Après tout, ce n’est pas la masse, j’imagine, qui a inventé les mots « écrivains » et « intellectuels », et qui les arbore comme des étendards — et dans la mesure où ce que je viens de dire serait vrai, il y aurait peut-être une certaine intuition maladroitement exprimée dans les termes « pseudo » ou « soi-disant » intellectuels utilisés fréquemment chez nous. Si nos éternelles revendications ne se traduisent pas plus qu’elles ne le font en gestes positifs et palpables, aisément perceptibles au milieu dans son ensemble, il n’y aura plus précisément que les « pseudo » ou les « soi-disant » à pouvoir se faire appeler intellectuels[46].

Les intellectuels doivent être utiles, voire servir une cause (celle de la Révolution tranquille et de la laïcisation de la société), à défaut de quoi ils ne deviendront que des simulacres, pâles copies des véritables penseurs. Mais ils ne doivent pas être asservis à des idéaux abstraits. La situation est urgente, et c’est la précarité du Canada français qui exige d’eux un tel engagement. C’est donc aussi dire que la société canadienne-française nécessite un modèle d’intellectuel bien à elle qui corresponde à sa réalité socioéconomique, à sa situation historique, à la place singulière des intellectuels dans celle-ci.

Agir de façon à atteindre un objectif précis parce que des problèmes très graves l’exigent dans les circonstances données de temps et de lieu, c’est donc soulever le problème de l’efficacité. C’est s’interroger sur les moyens, prévoir leurs effets dans l’immédiat, tenir compte des caractéristiques du milieu vivant[47].

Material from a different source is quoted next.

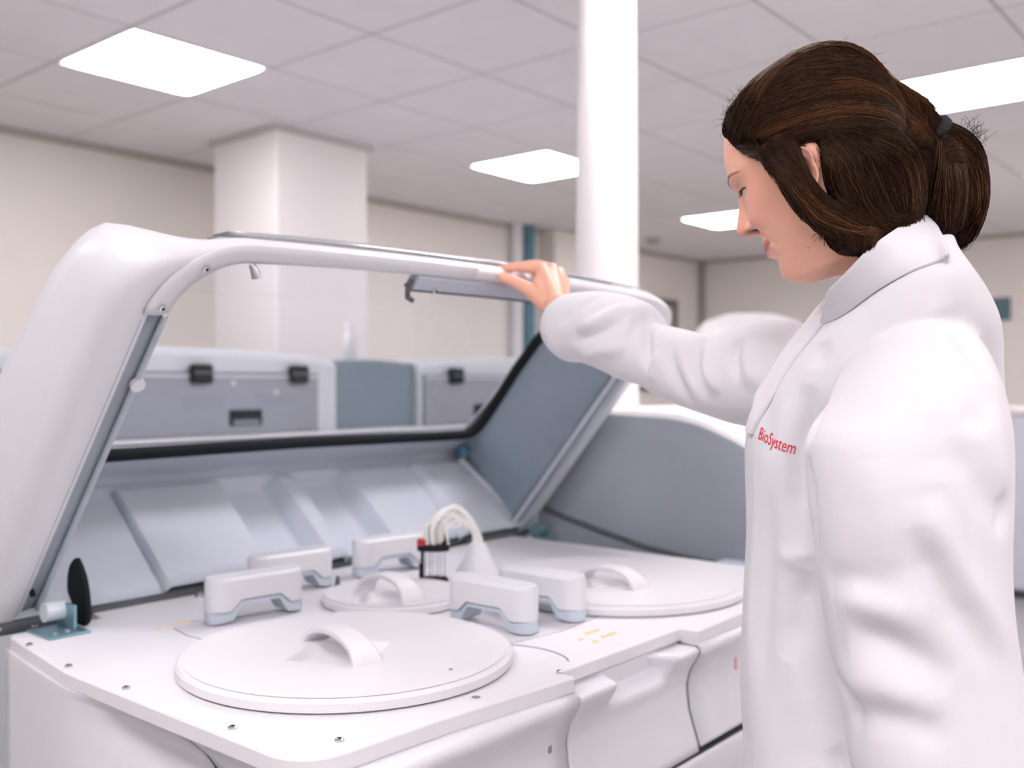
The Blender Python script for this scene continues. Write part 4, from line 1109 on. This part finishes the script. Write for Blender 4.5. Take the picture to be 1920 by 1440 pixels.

L’« action positive et efficace de la part des intellectuels[48] » doit toutefois être « enracinée » (mot que Belleau emprunte à Maurice Blain) dans une connaissance historique. La notion d’intellectuel intermédiaire telle que je l’ai proposée ici mérite une dernière reformulation. L’intellectuel intermédiaire est celui qui est sans cesse pris entre l’action et la parole, conscient des limites de son action et de sa parole. Il cherche à définir la zone entre l’engagement sincère et la distance ironique, entre le désir d’utilité de sa parole et l’aveu de la limite de l’action restreinte, entre le lyrisme de l’engagement public et la discrétion de l’investissement institutionnel. L’intellectuel intermédiaire croit peut-être simplement, pour reprendre les mots d’Aquin que « la parole est une forme de vie et, par ce biais magnifique, un mode d’action[49] ».